Reproduce all of the data exactly.
-- START OF DATASET EXTRACT --
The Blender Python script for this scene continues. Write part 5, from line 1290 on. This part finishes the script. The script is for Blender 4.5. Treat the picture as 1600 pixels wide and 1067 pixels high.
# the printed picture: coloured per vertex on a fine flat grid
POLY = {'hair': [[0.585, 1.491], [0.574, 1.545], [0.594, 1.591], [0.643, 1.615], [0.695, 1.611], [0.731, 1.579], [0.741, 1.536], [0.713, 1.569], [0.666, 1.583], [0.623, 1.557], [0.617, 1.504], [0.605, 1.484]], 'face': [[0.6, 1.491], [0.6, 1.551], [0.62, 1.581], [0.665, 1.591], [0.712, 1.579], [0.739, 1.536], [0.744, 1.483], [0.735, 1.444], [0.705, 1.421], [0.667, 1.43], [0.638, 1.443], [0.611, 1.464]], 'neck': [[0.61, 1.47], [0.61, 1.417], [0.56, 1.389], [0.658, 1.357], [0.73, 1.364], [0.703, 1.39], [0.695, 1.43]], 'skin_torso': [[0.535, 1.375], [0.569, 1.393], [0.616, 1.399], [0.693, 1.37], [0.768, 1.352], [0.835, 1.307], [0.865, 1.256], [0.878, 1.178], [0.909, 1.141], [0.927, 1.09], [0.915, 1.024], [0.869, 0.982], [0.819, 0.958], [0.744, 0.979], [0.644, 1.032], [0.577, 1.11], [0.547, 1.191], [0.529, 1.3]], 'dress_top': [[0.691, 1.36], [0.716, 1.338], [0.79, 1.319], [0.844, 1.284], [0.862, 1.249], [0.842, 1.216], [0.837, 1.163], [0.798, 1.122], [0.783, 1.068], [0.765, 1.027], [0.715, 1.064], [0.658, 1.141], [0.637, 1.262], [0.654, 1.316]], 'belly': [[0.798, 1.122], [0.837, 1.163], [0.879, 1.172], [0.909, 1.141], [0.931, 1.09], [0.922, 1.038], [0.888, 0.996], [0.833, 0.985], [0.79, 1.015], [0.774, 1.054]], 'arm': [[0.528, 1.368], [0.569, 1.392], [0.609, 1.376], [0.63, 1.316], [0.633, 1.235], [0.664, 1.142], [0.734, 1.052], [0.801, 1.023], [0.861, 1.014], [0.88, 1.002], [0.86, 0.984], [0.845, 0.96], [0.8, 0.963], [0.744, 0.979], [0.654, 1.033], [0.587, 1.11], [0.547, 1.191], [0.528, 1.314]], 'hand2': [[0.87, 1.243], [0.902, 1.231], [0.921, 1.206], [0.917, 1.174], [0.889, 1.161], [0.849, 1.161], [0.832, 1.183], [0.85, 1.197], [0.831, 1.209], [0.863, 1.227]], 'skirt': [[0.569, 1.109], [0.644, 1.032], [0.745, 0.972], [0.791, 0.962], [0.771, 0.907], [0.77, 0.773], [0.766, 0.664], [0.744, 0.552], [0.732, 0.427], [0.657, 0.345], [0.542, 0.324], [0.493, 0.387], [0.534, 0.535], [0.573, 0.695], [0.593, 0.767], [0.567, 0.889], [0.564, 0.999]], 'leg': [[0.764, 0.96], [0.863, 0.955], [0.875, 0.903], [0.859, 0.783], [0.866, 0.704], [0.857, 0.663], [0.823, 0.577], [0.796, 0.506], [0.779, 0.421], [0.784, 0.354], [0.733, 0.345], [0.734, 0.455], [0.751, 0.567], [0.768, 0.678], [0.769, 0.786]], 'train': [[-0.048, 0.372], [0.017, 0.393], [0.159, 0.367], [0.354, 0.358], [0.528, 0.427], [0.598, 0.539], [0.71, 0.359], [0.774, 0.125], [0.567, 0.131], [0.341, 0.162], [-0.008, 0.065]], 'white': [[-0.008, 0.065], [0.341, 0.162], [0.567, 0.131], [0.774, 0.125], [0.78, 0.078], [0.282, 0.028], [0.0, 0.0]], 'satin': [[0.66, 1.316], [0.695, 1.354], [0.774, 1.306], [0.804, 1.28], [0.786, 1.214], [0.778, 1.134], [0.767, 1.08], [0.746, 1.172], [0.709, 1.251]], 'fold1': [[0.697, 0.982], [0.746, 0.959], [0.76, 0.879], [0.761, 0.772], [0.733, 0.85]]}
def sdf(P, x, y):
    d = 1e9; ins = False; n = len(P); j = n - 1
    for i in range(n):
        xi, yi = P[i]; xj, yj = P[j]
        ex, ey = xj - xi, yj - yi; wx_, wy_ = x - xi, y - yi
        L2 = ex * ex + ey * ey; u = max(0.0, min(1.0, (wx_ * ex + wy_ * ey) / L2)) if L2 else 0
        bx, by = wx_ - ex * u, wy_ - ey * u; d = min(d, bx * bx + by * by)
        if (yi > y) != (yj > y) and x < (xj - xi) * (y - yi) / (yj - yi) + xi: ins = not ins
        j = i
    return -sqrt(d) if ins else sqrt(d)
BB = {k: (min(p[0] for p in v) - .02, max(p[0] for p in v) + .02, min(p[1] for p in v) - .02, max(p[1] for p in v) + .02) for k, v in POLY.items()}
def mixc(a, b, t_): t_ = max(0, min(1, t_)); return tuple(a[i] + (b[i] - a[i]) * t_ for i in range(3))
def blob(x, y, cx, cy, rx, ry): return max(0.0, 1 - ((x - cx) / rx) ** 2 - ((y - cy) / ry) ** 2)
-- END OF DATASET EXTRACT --
> **TASK RESULT**:
The Blender Python script for this scene continues. Write part 5, from line 1290 on. This part finishes the script. The script is for Blender 4.5. Treat the picture as 1600 pixels wide and 1067 pixels high.
# the printed picture: coloured per vertex on a fine flat grid
POLY = {'hair': [[0.585, 1.491], [0.574, 1.545], [0.594, 1.591], [0.643, 1.615], [0.695, 1.611], [0.731, 1.579], [0.741, 1.536], [0.713, 1.569], [0.666, 1.583], [0.623, 1.557], [0.617, 1.504], [0.605, 1.484]], 'face': [[0.6, 1.491], [0.6, 1.551], [0.62, 1.581], [0.665, 1.591], [0.712, 1.579], [0.739, 1.536], [0.744, 1.483], [0.735, 1.444], [0.705, 1.421], [0.667, 1.43], [0.638, 1.443], [0.611, 1.464]], 'neck': [[0.61, 1.47], [0.61, 1.417], [0.56, 1.389], [0.658, 1.357], [0.73, 1.364], [0.703, 1.39], [0.695, 1.43]], 'skin_torso': [[0.535, 1.375], [0.569, 1.393], [0.616, 1.399], [0.693, 1.37], [0.768, 1.352], [0.835, 1.307], [0.865, 1.256], [0.878, 1.178], [0.909, 1.141], [0.927, 1.09], [0.915, 1.024], [0.869, 0.982], [0.819, 0.958], [0.744, 0.979], [0.644, 1.032], [0.577, 1.11], [0.547, 1.191], [0.529, 1.3]], 'dress_top': [[0.691, 1.36], [0.716, 1.338], [0.79, 1.319], [0.844, 1.284], [0.862, 1.249], [0.842, 1.216], [0.837, 1.163], [0.798, 1.122], [0.783, 1.068], [0.765, 1.027], [0.715, 1.064], [0.658, 1.141], [0.637, 1.262], [0.654, 1.316]], 'belly': [[0.798, 1.122], [0.837, 1.163], [0.879, 1.172], [0.909, 1.141], [0.931, 1.09], [0.922, 1.038], [0.888, 0.996], [0.833, 0.985], [0.79, 1.015], [0.774, 1.054]], 'arm': [[0.528, 1.368], [0.569, 1.392], [0.609, 1.376], [0.63, 1.316], [0.633, 1.235], [0.664, 1.142], [0.734, 1.052], [0.801, 1.023], [0.861, 1.014], [0.88, 1.002], [0.86, 0.984], [0.845, 0.96], [0.8, 0.963], [0.744, 0.979], [0.654, 1.033], [0.587, 1.11], [0.547, 1.191], [0.528, 1.314]], 'hand2': [[0.87, 1.243], [0.902, 1.231], [0.921, 1.206], [0.917, 1.174], [0.889, 1.161], [0.849, 1.161], [0.832, 1.183], [0.85, 1.197], [0.831, 1.209], [0.863, 1.227]], 'skirt': [[0.569, 1.109], [0.644, 1.032], [0.745, 0.972], [0.791, 0.962], [0.771, 0.907], [0.77, 0.773], [0.766, 0.664], [0.744, 0.552], [0.732, 0.427], [0.657, 0.345], [0.542, 0.324], [0.493, 0.387], [0.534, 0.535], [0.573, 0.695], [0.593, 0.767], [0.567, 0.889], [0.564, 0.999]], 'leg': [[0.764, 0.96], [0.863, 0.955], [0.875, 0.903], [0.859, 0.783], [0.866, 0.704], [0.857, 0.663], [0.823, 0.577], [0.796, 0.506], [0.779, 0.421], [0.784, 0.354], [0.733, 0.345], [0.734, 0.455], [0.751, 0.567], [0.768, 0.678], [0.769, 0.786]], 'train': [[-0.048, 0.372], [0.017, 0.393], [0.159, 0.367], [0.354, 0.358], [0.528, 0.427], [0.598, 0.539], [0.71, 0.359], [0.774, 0.125], [0.567, 0.131], [0.341, 0.162], [-0.008, 0.065]], 'white': [[-0.008, 0.065], [0.341, 0.162], [0.567, 0.131], [0.774, 0.125], [0.78, 0.078], [0.282, 0.028], [0.0, 0.0]], 'satin': [[0.66, 1.316], [0.695, 1.354], [0.774, 1.306], [0.804, 1.28], [0.786, 1.214], [0.778, 1.134], [0.767, 1.08], [0.746, 1.172], [0.709, 1.251]], 'fold1': [[0.697, 0.982], [0.746, 0.959], [0.76, 0.879], [0.761, 0.772], [0.733, 0.85]]}
def sdf(P, x, y):
    d = 1e9; ins = False; n = len(P); j = n - 1
    for i in range(n):
        xi, yi = P[i]; xj, yj = P[j]
        ex, ey = xj - xi, yj - yi; wx_, wy_ = x - xi, y - yi
        L2 = ex * ex + ey * ey; u = max(0.0, min(1.0, (wx_ * ex + wy_ * ey) / L2)) if L2 else 0
        bx, by = wx_ - ex * u, wy_ - ey * u; d = min(d, bx * bx + by * by)
        if (yi > y) != (yj > y) and x < (xj - xi) * (y - yi) / (yj - yi) + xi: ins = not ins
        j = i
    return -sqrt(d) if ins else sqrt(d)
BB = {k: (min(p[0] for p in v) - .02, max(p[0] for p in v) + .02, min(p[1] for p in v) - .02, max(p[1] for p in v) + .02) for k, v in POLY.items()}
def mixc(a, b, t_): t_ = max(0, min(1, t_)); return tuple(a[i] + (b[i] - a[i]) * t_ for i in range(3))
def blob(x, y, cx, cy, rx, ry): return max(0.0, 1 - ((x - cx) / rx) ** 2 - ((y - cy) / ry) ** 2)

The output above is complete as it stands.